A 10-member delegation of judicial and police officials arrived in Beijing today for talks that will also try to set up a mechanism for cooperation on such cases, team leader Chen Wen-chi said before departing Taiwan.

"We hope both sides can work together on crime investigation and share out the work and help each other for dealing with this case," said Chen, who heads the Justice Ministry's department of international and cross-strait legal affairs.
 

Chen and her delegation made no further comments after arriving in Beijing just before noon. Along with holding discussions with their Chinese counterparts, they were expected to visit the Beijing detention centre where the 45 suspects deported from Kenya are being held before returning to Taiwan on Friday.

In Taiwan, Premier Simon Chang said that the delegation would discuss having the suspects transferred to Taiwanese custody during the investigation, but that it would be a lengthy process.

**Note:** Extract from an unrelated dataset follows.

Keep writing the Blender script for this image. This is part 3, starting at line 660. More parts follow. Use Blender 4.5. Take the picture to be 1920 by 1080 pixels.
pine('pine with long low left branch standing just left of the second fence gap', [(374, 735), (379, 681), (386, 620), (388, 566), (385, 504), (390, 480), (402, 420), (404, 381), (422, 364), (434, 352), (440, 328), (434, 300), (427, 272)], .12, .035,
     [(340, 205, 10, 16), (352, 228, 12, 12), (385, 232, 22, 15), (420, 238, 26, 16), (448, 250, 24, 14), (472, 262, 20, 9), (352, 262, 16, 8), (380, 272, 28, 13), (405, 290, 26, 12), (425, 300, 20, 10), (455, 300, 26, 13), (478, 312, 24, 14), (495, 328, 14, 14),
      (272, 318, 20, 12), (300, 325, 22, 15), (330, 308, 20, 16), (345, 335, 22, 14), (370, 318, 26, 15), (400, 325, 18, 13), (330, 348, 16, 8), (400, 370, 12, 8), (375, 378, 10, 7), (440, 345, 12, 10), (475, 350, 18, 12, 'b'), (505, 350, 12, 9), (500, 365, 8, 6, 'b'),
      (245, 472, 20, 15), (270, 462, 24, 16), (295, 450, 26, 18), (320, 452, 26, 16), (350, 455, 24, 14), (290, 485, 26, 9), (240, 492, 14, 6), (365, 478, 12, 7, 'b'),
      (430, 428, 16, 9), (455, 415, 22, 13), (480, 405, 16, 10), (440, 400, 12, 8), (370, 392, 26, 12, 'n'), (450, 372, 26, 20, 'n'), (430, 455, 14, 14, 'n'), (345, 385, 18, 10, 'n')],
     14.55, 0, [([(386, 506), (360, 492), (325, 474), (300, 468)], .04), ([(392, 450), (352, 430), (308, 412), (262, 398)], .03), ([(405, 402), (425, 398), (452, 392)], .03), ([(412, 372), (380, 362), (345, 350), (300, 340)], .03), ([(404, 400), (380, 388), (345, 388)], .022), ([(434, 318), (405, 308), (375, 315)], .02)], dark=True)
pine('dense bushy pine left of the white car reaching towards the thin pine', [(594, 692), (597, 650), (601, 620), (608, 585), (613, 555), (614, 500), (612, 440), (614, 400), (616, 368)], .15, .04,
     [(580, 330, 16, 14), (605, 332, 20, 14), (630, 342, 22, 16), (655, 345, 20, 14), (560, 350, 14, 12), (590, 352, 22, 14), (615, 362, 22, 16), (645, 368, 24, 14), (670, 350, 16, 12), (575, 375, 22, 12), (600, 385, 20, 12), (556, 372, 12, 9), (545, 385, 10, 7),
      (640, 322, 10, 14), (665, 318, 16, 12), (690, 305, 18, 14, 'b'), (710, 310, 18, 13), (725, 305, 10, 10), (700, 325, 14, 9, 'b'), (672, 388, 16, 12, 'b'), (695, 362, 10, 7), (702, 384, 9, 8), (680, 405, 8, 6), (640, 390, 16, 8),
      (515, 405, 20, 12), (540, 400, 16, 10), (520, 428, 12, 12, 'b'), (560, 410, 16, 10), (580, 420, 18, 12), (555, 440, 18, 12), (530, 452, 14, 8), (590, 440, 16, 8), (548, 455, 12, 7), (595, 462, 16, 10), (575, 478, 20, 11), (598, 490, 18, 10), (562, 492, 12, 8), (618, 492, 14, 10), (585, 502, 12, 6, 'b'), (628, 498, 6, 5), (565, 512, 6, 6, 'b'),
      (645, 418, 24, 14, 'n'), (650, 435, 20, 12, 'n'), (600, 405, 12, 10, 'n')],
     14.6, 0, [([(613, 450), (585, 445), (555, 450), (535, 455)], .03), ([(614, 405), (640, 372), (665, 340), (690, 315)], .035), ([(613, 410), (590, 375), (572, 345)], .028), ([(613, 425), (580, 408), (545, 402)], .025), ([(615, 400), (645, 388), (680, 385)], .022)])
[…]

Another possibility would be to have them serve their sentences in Taiwan if convicted in China, Chang said, adding, "We cannot be optimistic" about their coming home any time soon.

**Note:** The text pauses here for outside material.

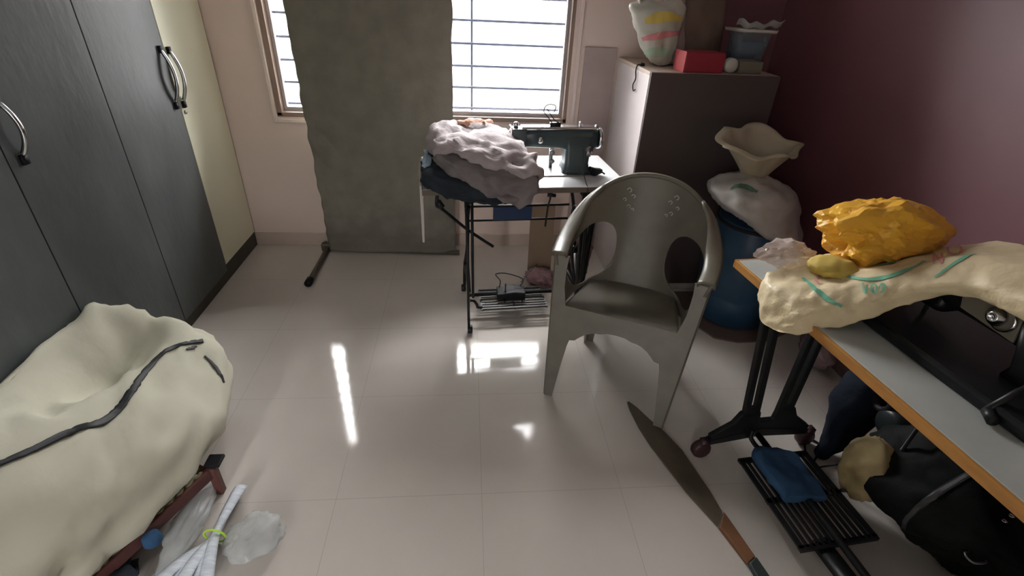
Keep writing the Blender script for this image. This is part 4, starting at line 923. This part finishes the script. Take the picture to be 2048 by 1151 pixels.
# bundle of papers with rubber band
pp = thing('paper_bundle', 'bundle of white printed sheets held by a lime rubber band on the floor', 'papers', (-.80, 1.02, 0))
band = Vector((-.800, 1.005, 0))
for k in range(9):
    q = (k-4)/4
    f0 = Vector((-.790+.012*q, 1.185-.006*abs(q), .010+.0045*k)); mid = band+Vector((.010*q, .002*q, .010+.004*k))
    near = Vector((-.862+.105*q, .850-.012*abs(q), .006+.014*(k % 3)))
    pts = smooth_path([f0, f0.lerp(mid, .5)+V(0, 0, .008), mid+V(0, 0, .006), mid.lerp(near, .5)+V(0, 0, .014), near], 6)
    n_ = len(pts)
    def strip(u, v, pts=pts, n_=n_, k=k):
        i = u*(n_-1); p = pts[min(int(i), n_-1)]; w_ = .012+.010*abs(u-.45)*2
        d = (pts[min(int(i)+1, n_-1)]-pts[max(int(i)-1, 0)]).normalized(); s = Vector((-d.y, d.x, 0)).normalized()
        return p+s*(v-.5)*w_*2+V(0, 0, .008*math.sin(v*PI))
    part('sheet', MB().grid(lambda u, v: strip(u, v), n_-1, 6), 'paper', pp, world=True, solid=.0012)
d = Vector((.02, .16, 0)).normalized(); s = Vector((-d.y, d.x, 0))
part('rubber_band', MB().tube([band+V(.003, 0, 0)+s*.034*math.cos(a)+V(0, 0, .036+.030*math.sin(a)) for a in [2*PI*i/24 for i in range(24)]], .0035, 6, closed=True), 'lime', pp, world=True, label='lime rubber band')
single('clear_plastic_bag', blob((-.675, 1.00, .032), (.085, .085, .032), 71, amp=.4, planes=14, fold=folds((1.6, 1.6, 1.6), .18, 6), sub=4, squash_z=-.033), 'film2', 'milky clear plastic bag on the floor right of the paper bundle', 'bag', origin=(-.655, 1.01, 0))
single('plastic_wrap', blob((-.905, 1.06, .03), (.055, .16, .028), 72, amp=.3, planes=14, fold=folds((1.6, 1.6, 1.6), .15, 2), sub=4, squash_z=-.027), 'film2', 'milky plastic wrap on the floor between the bench rail and the paper bundle', 'plastic wrap', origin=(-.90, 1.01, 0))
single('navy_cloth', blob((-1.03, .80, .05), (.10, .14, .05), 73, amp=.3, fold=folds((3, 3, 3), .2, 3), sub=4, squash_z=-.048), 'nclo', 'dark navy cloth on the floor under the bench rail at lower left', 'cloth', origin=(-1.03, .80, 0))
single('bottle_cap', MB().lathe([(.004, 0), (.022, 0), (.026, .006), (.024, .03), (.018, .038), (.004, .04)], (-.945, .965, .078), 20), 'bcl', 'small blue plastic cap beside the bench rail above the navy cloth', 'cap', origin=(-.945, .965, .078))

China claims jurisdiction in the Kenya case because it says the alleged victims of the fraud artists were residents of mainland China. Officials and state media have also complained that Taiwan doesn't punish such crimes harshly enough, encouraging others to try their luck at such relatively low-risk, low-overhead scams that can potentially lead to massive payouts.

Taiwan says Beijing violated a tacit understanding under which both sides agreed not to interfere in the legal affairs of their citizens abroad.

China's moves on the deportations are widely seen an attempt to assert its claims to sovereignty over Taiwan and legal authority over its residents, particularly in the run-up to the inauguration of Taiwan's independence-leaning President-elect Tsai Ing-wen next month.

The sides split amid civil war in 1949 and China has long sought to isolate Taiwan diplomatically by preventing it from maintaining formal ties with most countries and international organisations such as the United Nations.

While Beijing has observed an undeclared diplomatic truce under the administration of outgoing China-friendly President Ma Ying-jeou, observers say Beijing could take a much harder line if Tsai refuses to meet basic conditions, including recognising the claim that Taiwan is part of China.